_MATERIAL SHOWN_:
━━━━━━━━━━

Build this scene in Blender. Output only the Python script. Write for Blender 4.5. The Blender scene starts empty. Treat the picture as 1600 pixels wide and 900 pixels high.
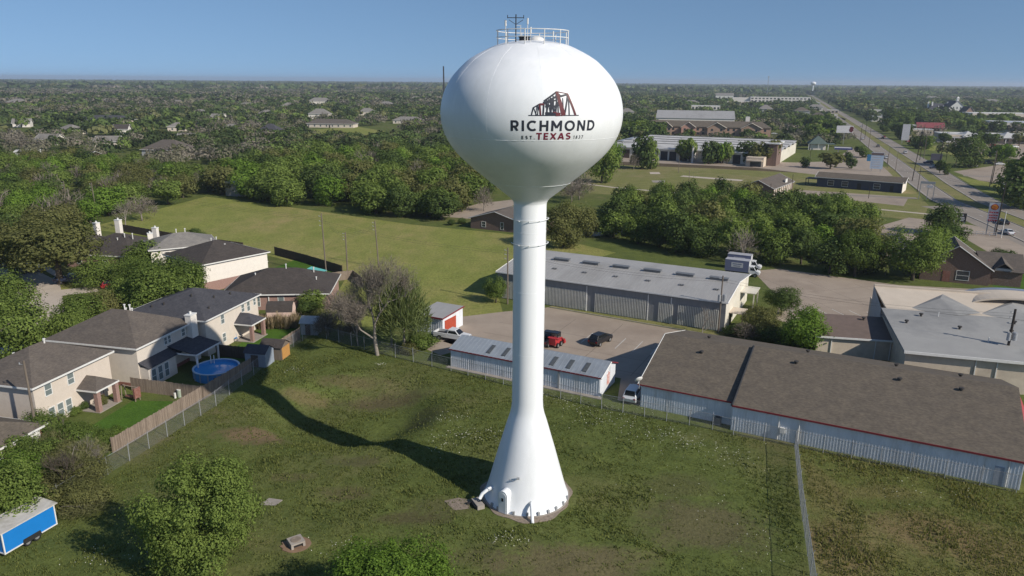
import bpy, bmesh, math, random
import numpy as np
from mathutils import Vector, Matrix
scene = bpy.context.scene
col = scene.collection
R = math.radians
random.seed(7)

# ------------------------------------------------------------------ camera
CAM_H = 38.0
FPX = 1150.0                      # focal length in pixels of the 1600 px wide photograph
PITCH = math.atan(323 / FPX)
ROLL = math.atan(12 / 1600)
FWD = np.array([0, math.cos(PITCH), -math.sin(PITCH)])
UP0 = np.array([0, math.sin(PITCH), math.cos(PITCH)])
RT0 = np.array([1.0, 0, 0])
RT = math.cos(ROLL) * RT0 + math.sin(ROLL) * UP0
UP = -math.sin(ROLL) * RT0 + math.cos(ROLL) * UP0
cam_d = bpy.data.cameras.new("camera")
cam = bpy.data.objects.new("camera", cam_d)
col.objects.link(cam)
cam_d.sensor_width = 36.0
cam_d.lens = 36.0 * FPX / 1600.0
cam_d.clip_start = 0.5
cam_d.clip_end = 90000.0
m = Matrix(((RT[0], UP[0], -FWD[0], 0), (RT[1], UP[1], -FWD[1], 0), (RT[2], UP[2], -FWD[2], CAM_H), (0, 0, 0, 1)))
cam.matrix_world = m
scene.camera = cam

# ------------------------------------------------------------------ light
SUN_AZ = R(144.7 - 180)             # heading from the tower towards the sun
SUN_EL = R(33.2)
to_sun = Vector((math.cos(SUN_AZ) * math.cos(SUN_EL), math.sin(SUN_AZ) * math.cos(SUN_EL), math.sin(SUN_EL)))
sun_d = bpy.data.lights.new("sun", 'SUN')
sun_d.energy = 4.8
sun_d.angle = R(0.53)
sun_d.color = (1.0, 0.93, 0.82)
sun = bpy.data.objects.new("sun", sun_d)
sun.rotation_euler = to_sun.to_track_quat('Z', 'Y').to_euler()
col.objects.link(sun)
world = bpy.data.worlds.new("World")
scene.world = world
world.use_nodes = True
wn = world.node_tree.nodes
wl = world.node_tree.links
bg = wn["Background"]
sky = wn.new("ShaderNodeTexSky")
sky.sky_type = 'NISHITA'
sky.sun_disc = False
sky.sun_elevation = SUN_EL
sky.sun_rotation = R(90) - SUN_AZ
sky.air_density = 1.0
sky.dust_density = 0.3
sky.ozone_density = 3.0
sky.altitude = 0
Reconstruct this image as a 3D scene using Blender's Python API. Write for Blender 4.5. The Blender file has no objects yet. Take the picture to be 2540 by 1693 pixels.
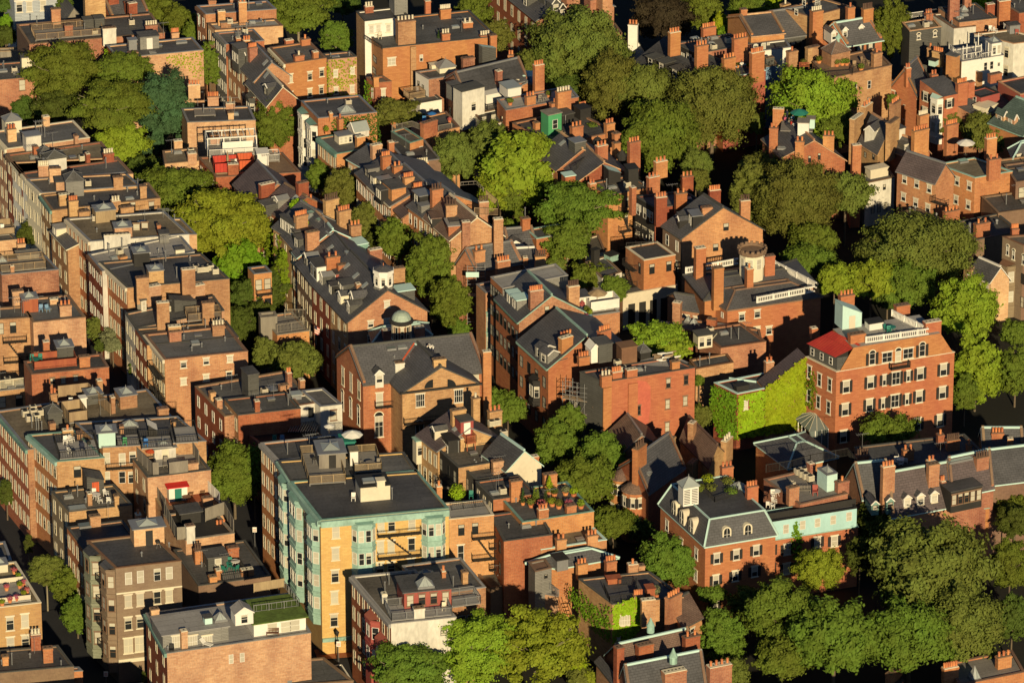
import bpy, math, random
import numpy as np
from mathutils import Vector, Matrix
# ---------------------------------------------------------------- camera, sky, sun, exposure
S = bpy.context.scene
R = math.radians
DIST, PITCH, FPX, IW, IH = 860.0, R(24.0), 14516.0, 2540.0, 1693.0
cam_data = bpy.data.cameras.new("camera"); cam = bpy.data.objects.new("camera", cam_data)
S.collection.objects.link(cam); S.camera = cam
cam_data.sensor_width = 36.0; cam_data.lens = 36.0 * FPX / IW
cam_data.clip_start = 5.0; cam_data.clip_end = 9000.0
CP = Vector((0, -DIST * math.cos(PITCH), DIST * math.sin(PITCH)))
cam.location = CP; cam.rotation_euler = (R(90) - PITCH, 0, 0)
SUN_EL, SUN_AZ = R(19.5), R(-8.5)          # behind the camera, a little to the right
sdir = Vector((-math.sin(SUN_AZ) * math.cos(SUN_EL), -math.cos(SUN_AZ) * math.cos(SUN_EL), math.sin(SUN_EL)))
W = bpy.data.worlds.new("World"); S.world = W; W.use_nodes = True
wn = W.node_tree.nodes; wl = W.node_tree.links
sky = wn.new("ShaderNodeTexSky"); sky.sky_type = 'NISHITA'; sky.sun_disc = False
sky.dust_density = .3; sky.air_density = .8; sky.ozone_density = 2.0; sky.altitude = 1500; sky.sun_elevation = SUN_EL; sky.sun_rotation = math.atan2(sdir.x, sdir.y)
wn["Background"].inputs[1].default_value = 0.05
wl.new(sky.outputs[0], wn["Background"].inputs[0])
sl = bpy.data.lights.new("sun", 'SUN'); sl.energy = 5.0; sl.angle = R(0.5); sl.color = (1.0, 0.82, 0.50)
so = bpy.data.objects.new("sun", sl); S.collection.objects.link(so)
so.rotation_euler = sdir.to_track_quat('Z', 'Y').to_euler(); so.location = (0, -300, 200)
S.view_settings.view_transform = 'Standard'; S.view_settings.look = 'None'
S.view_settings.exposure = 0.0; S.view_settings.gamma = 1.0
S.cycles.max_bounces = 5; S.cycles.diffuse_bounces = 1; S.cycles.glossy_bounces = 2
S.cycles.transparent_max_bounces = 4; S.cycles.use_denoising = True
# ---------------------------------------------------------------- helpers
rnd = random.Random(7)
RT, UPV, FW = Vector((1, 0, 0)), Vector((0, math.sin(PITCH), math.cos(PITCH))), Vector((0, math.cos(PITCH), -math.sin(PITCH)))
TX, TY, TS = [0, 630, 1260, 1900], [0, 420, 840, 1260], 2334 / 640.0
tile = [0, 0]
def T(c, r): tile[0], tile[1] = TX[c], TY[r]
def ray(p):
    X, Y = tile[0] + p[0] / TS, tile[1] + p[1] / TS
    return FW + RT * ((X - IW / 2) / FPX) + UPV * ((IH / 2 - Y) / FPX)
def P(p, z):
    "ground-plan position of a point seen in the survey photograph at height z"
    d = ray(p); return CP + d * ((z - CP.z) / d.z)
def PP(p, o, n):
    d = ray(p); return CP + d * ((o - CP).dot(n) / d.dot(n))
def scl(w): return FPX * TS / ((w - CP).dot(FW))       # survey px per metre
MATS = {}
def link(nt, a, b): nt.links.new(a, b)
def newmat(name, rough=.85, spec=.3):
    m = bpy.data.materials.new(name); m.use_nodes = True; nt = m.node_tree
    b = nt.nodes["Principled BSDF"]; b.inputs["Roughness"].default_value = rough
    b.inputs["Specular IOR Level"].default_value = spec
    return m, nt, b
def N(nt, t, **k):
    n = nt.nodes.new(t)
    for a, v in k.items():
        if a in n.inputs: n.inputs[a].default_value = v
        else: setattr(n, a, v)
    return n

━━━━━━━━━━

_EXERCISE AIM_: Retype everything in the material word for word, minus pictures.

_SOLUTION FOR THIS TASK_:
Build this scene in Blender. Output only the Python script. Write for Blender 4.5. The Blender scene starts empty. Treat the picture as 1600 pixels wide and 900 pixels high.
import bpy, bmesh, math, random
import numpy as np
from mathutils import Vector, Matrix
scene = bpy.context.scene
col = scene.collection
R = math.radians
random.seed(7)

# ------------------------------------------------------------------ camera
CAM_H = 38.0
FPX = 1150.0                      # focal length in pixels of the 1600 px wide photograph
PITCH = math.atan(323 / FPX)
ROLL = math.atan(12 / 1600)
FWD = np.array([0, math.cos(PITCH), -math.sin(PITCH)])
UP0 = np.array([0, math.sin(PITCH), math.cos(PITCH)])
RT0 = np.array([1.0, 0, 0])
RT = math.cos(ROLL) * RT0 + math.sin(ROLL) * UP0
UP = -math.sin(ROLL) * RT0 + math.cos(ROLL) * UP0
cam_d = bpy.data.cameras.new("camera")
cam = bpy.data.objects.new("camera", cam_d)
col.objects.link(cam)
cam_d.sensor_width = 36.0
cam_d.lens = 36.0 * FPX / 1600.0
cam_d.clip_start = 0.5
cam_d.clip_end = 90000.0
m = Matrix(((RT[0], UP[0], -FWD[0], 0), (RT[1], UP[1], -FWD[1], 0), (RT[2], UP[2], -FWD[2], CAM_H), (0, 0, 0, 1)))
cam.matrix_world = m
scene.camera = cam

# ------------------------------------------------------------------ light
SUN_AZ = R(144.7 - 180)             # heading from the tower towards the sun
SUN_EL = R(33.2)
to_sun = Vector((math.cos(SUN_AZ) * math.cos(SUN_EL), math.sin(SUN_AZ) * math.cos(SUN_EL), math.sin(SUN_EL)))
sun_d = bpy.data.lights.new("sun", 'SUN')
sun_d.energy = 4.8
sun_d.angle = R(0.53)
sun_d.color = (1.0, 0.93, 0.82)
sun = bpy.data.objects.new("sun", sun_d)
sun.rotation_euler = to_sun.to_track_quat('Z', 'Y').to_euler()
col.objects.link(sun)
world = bpy.data.worlds.new("World")
scene.world = world
world.use_nodes = True
wn = world.node_tree.nodes
wl = world.node_tree.links
bg = wn["Background"]
sky = wn.new("ShaderNodeTexSky")
sky.sky_type = 'NISHITA'
sky.sun_disc = False
sky.sun_elevation = SUN_EL
sky.sun_rotation = R(90) - SUN_AZ
sky.air_density = 1.0
sky.dust_density = 0.3
sky.ozone_density = 3.0
sky.altitude = 0
Reconstruct this image as a 3D scene using Blender's Python API. Write for Blender 4.5. The Blender file has no objects yet. Take the picture to be 2540 by 1693 pixels.
import bpy, math, random
import numpy as np
from mathutils import Vector, Matrix
# ---------------------------------------------------------------- camera, sky, sun, exposure
S = bpy.context.scene
R = math.radians
DIST, PITCH, FPX, IW, IH = 860.0, R(24.0), 14516.0, 2540.0, 1693.0
cam_data = bpy.data.cameras.new("camera"); cam = bpy.data.objects.new("camera", cam_data)
S.collection.objects.link(cam); S.camera = cam
cam_data.sensor_width = 36.0; cam_data.lens = 36.0 * FPX / IW
cam_data.clip_start = 5.0; cam_data.clip_end = 9000.0
CP = Vector((0, -DIST * math.cos(PITCH), DIST * math.sin(PITCH)))
cam.location = CP; cam.rotation_euler = (R(90) - PITCH, 0, 0)
SUN_EL, SUN_AZ = R(19.5), R(-8.5)          # behind the camera, a little to the right
sdir = Vector((-math.sin(SUN_AZ) * math.cos(SUN_EL), -math.cos(SUN_AZ) * math.cos(SUN_EL), math.sin(SUN_EL)))
W = bpy.data.worlds.new("World"); S.world = W; W.use_nodes = True
wn = W.node_tree.nodes; wl = W.node_tree.links
sky = wn.new("ShaderNodeTexSky"); sky.sky_type = 'NISHITA'; sky.sun_disc = False
sky.dust_density = .3; sky.air_density = .8; sky.ozone_density = 2.0; sky.altitude = 1500; sky.sun_elevation = SUN_EL; sky.sun_rotation = math.atan2(sdir.x, sdir.y)
wn["Background"].inputs[1].default_value = 0.05
wl.new(sky.outputs[0], wn["Background"].inputs[0])
sl = bpy.data.lights.new("sun", 'SUN'); sl.energy = 5.0; sl.angle = R(0.5); sl.color = (1.0, 0.82, 0.50)
so = bpy.data.objects.new("sun", sl); S.collection.objects.link(so)
so.rotation_euler = sdir.to_track_quat('Z', 'Y').to_euler(); so.location = (0, -300, 200)
S.view_settings.view_transform = 'Standard'; S.view_settings.look = 'None'
S.view_settings.exposure = 0.0; S.view_settings.gamma = 1.0
S.cycles.max_bounces = 5; S.cycles.diffuse_bounces = 1; S.cycles.glossy_bounces = 2
S.cycles.transparent_max_bounces = 4; S.cycles.use_denoising = True
# ---------------------------------------------------------------- helpers
rnd = random.Random(7)
RT, UPV, FW = Vector((1, 0, 0)), Vector((0, math.sin(PITCH), math.cos(PITCH))), Vector((0, math.cos(PITCH), -math.sin(PITCH)))
TX, TY, TS = [0, 630, 1260, 1900], [0, 420, 840, 1260], 2334 / 640.0
tile = [0, 0]
def T(c, r): tile[0], tile[1] = TX[c], TY[r]
def ray(p):
    X, Y = tile[0] + p[0] / TS, tile[1] + p[1] / TS
    return FW + RT * ((X - IW / 2) / FPX) + UPV * ((IH / 2 - Y) / FPX)
def P(p, z):
    "ground-plan position of a point seen in the survey photograph at height z"
    d = ray(p); return CP + d * ((z - CP.z) / d.z)
def PP(p, o, n):
    d = ray(p); return CP + d * ((o - CP).dot(n) / d.dot(n))
def scl(w): return FPX * TS / ((w - CP).dot(FW))       # survey px per metre
MATS = {}
def link(nt, a, b): nt.links.new(a, b)
def newmat(name, rough=.85, spec=.3):
    m = bpy.data.materials.new(name); m.use_nodes = True; nt = m.node_tree
    b = nt.nodes["Principled BSDF"]; b.inputs["Roughness"].default_value = rough
    b.inputs["Specular IOR Level"].default_value = spec
    return m, nt, b
def N(nt, t, **k):
    n = nt.nodes.new(t)
    for a, v in k.items():
        if a in n.inputs: n.inputs[a].default_value = v
        else: setattr(n, a, v)
    return n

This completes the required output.